Is being an absolutist absolutely wrong?

Damon Linker, former editor of First Things, has written a provocative (and sometimes annoying) essay on how he believes Pope John II's moral absolutism has affected Americans' discussions of embryonic stem-cell research and the court-sanctioned dehydration death of Terri Schiavo:

After a century of mass murder, John Paul's unconditional defense of human dignity cannot fail to impress. His articulate and passionate advocacy for human rights helped to bring about the fall of communism, and it justly earned him the respect and admiration of humanists (Christian and non-Christian alike) around the globe.

Yet there are reasons to be suspicious of all absolutisms -- even the noblest kinds. While they inspire great certainty and conviction, they also distort our vision, obscuring the exceedingly complicated, even paradoxical, character of morality itself.

Take the Pope's influence on the way stem-cell research is discussed in the United States. John Paul convinced many American conservatives that the union of sperm and ovum instantly produces a unique person who possesses the same dignity (and thus rights) as a mature human being; embryonic stem-cell research, which destroys this person within two weeks of conception, must therefore be prohibited. From this standpoint, those who support such research appear to be immoralists advocating a bloodthirsty "culture of death." But this is far from fair. . . .

It also tends to poison and polarize political debate, as we recently observed in the rancorous conflict over the fate of Terri Schiavo. It is an eerie coincidence that John Paul's death followed so swiftly on the heels of this saga, since it stands as a further, and even more troubling, example of the Pope's influence on moral argument in the United States. Those who sided with Schiavo's parents in their efforts to have her feeding tube reinserted (including President Bush and leading members of the Republican Party) explicitly described themselves as defenders of a "culture of life" against its enemies. It didn't matter to them that 19 judges had ruled that removing Schiavo's feeding tube was permitted under Florida law. It didn't matter that established legal procedures precluded appeals to the federal courts. It didn't matter that the U.S. Constitution left open no role for Congress or the president. Such procedural and pragmatic considerations were irrelevant. The only thing that mattered was that they turn back the "culture of death" by any means possible.

Both culture of life and culture of death take sneer quotes throughout the essay, but that's pretty much inescapable in reports that acknowledge the concepts. In writing about the dangers of moral absolutism, Linker paints with too broad a sweep. It would help, for instance, to see an acknowledgment that some activists opposed Terri Schiavo's death on grounds other than moral absolutism.

Still, given how often religious leaders favor avoiding difficult moral stances, it's refreshing that the pope affirmed moral absolutes clearly enough to attract criticism. Compared to an editorial that blames millions of African deaths on John Paul II's opposition to contraception, Linker's essay is a model of restraint.

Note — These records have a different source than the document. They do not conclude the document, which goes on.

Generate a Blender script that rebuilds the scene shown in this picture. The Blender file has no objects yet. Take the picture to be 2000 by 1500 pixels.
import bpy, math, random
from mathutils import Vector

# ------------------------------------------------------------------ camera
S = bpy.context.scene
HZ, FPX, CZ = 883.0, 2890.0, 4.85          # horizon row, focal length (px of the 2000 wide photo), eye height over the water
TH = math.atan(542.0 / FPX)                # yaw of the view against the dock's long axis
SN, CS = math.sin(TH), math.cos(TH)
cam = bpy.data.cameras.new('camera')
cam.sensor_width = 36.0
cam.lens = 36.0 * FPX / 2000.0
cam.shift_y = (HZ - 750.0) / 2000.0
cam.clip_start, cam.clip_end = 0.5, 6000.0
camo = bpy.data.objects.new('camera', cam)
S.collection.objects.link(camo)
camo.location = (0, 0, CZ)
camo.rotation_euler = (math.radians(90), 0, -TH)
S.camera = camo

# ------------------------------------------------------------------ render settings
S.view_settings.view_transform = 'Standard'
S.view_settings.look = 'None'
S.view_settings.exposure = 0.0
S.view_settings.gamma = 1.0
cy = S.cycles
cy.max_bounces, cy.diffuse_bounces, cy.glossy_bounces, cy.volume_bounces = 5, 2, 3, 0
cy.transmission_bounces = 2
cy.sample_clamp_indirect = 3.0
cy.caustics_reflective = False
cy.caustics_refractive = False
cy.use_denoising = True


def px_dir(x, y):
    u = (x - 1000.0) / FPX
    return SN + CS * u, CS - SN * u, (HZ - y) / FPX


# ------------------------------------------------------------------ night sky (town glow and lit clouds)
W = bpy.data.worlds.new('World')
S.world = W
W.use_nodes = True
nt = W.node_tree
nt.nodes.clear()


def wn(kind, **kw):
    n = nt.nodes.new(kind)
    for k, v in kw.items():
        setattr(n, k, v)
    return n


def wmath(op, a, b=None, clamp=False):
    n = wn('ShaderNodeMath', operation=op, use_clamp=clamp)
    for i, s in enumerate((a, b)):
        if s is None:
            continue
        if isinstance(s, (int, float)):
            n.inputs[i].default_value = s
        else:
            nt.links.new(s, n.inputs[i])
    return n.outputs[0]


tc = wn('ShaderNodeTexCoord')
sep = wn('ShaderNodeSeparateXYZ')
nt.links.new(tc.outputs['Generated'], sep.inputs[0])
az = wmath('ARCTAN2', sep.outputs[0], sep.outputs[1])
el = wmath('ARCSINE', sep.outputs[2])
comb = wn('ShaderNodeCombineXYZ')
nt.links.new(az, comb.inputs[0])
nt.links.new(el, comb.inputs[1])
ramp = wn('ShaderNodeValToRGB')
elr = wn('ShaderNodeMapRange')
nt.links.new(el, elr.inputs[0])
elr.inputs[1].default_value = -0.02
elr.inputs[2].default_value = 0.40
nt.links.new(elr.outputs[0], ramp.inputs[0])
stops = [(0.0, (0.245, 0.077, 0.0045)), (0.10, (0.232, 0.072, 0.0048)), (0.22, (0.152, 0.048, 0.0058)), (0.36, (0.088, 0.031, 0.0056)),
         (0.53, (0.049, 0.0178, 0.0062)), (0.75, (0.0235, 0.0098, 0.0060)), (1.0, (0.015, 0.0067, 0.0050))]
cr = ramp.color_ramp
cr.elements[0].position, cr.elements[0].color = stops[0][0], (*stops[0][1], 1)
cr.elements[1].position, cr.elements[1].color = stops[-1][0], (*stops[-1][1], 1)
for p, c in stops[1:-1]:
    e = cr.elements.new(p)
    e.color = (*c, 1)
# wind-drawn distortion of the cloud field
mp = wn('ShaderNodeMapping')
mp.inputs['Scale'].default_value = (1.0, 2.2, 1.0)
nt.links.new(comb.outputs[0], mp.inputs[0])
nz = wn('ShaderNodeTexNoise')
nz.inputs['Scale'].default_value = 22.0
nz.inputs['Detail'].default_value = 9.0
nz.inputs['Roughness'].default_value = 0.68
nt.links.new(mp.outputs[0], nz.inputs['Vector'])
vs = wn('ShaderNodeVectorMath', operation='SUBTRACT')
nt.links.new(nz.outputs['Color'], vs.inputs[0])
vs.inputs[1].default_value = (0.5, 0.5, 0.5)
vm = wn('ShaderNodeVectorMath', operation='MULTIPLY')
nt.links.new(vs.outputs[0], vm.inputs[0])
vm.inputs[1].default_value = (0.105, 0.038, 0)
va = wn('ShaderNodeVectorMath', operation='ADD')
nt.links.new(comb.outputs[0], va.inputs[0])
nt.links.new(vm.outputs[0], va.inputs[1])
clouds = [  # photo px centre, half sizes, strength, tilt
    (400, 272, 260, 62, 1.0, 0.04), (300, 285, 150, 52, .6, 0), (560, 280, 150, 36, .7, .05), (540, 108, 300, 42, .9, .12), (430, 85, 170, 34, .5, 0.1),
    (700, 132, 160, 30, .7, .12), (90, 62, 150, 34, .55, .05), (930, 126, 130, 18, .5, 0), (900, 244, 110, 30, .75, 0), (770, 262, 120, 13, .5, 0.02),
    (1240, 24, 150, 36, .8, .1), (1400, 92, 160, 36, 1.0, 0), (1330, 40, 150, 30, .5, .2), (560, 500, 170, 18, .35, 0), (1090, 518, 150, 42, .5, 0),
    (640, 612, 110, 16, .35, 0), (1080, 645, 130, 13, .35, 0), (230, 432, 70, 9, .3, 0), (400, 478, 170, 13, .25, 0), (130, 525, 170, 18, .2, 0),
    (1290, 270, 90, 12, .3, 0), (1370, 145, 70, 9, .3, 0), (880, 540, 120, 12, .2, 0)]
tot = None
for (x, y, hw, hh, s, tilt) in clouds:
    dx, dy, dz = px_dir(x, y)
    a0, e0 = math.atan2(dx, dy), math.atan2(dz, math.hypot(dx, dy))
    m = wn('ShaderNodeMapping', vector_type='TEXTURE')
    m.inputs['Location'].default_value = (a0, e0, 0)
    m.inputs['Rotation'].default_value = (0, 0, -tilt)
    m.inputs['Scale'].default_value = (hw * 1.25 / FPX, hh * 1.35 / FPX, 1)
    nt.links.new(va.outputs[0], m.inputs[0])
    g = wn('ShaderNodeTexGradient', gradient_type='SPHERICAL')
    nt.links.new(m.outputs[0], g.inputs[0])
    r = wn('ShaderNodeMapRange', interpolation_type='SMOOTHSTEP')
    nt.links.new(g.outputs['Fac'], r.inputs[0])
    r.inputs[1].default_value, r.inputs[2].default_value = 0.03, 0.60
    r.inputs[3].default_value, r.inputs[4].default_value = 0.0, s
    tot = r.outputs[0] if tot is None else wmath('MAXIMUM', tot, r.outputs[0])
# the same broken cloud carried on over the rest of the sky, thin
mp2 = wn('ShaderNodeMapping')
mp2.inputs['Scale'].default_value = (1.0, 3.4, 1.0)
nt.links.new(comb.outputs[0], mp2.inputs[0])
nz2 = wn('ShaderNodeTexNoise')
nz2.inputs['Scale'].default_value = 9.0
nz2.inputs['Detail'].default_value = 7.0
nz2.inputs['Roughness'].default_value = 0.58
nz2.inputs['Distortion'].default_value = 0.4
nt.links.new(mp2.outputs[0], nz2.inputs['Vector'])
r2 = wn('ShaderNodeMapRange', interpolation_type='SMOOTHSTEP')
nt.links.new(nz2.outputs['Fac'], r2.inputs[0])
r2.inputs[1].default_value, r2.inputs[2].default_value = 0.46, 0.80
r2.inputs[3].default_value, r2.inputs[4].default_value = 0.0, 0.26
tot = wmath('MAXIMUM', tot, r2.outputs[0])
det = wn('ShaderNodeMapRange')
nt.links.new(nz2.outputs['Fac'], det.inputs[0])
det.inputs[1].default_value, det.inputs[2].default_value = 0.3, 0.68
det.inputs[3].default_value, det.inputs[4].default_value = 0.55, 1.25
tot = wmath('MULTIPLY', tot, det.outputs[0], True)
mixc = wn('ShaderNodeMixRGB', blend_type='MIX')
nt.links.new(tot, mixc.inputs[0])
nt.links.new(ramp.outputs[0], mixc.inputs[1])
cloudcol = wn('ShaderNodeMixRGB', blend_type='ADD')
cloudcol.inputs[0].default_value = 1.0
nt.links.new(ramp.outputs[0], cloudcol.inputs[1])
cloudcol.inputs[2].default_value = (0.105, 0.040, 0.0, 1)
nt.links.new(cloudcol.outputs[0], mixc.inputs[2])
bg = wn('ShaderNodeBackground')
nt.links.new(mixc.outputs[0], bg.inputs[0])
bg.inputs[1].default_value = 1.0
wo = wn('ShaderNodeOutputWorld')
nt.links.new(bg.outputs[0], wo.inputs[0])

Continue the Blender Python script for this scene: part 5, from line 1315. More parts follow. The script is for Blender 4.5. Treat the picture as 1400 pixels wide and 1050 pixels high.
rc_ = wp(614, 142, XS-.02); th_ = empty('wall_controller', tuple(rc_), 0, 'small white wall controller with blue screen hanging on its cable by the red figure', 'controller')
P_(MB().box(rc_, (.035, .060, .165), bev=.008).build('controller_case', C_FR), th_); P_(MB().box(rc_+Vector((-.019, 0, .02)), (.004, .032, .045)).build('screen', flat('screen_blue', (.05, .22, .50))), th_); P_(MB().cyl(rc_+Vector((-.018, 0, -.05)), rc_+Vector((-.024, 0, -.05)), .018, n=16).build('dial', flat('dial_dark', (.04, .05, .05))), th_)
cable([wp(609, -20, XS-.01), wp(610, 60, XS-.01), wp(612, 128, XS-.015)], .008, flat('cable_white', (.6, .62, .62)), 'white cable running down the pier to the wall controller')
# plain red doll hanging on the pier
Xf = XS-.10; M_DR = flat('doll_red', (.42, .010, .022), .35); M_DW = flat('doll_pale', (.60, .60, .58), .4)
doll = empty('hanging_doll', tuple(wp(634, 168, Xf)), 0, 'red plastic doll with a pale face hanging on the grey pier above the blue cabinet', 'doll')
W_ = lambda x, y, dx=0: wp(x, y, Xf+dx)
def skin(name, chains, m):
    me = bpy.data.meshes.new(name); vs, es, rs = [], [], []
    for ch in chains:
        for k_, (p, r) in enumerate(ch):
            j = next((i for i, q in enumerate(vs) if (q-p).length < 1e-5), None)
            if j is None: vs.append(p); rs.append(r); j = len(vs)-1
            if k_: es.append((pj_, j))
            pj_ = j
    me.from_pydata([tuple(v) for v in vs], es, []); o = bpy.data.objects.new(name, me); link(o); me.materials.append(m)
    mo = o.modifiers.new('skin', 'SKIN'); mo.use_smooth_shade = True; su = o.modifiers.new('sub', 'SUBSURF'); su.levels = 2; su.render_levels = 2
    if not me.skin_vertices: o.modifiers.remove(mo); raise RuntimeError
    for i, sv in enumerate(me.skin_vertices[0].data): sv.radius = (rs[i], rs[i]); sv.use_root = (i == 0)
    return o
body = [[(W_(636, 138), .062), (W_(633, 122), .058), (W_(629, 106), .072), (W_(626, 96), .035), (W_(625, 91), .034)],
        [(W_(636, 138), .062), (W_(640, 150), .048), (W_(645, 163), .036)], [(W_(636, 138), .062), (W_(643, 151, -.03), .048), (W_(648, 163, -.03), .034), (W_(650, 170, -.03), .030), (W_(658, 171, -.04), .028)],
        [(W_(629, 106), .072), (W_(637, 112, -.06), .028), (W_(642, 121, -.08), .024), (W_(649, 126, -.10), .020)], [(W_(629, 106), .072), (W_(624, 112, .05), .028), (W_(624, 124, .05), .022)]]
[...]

Tom Round of the Father McKenzie blog says Linker's essay is a man-bites-dog phenomenon because in 1996 First Things questioned the American government's legitimacy amid earlier culture of life/culture of death debates. But First Things raised that question five years before Linker joined the staff as an associate editor.

Linker's subsequent employment at First Things is a tribute, I think, to that journal's editorial ecumenism and to Linker's diverse interests as a writer. More specifically, Linker -- a Roman Catholic -- has:

• Taught for two years at Brigham Young University. • Written as the first non-LDS contributor at a Latter-day Saints blog called Times and Seasons. • Criticized Richard Rorty's liberal absolutism. • Tagged Bruce Wilkinson's Prayer of Jabez as a work of New Age theology. • Ticked off the right people in a letter to his alma mater's Ithaca College Quarterly.

Linker's bio line in The New Republic mentions that he is "writing a book about the influence of religious conservatism on American politics." However that book turns out, it's unlikely to be boring.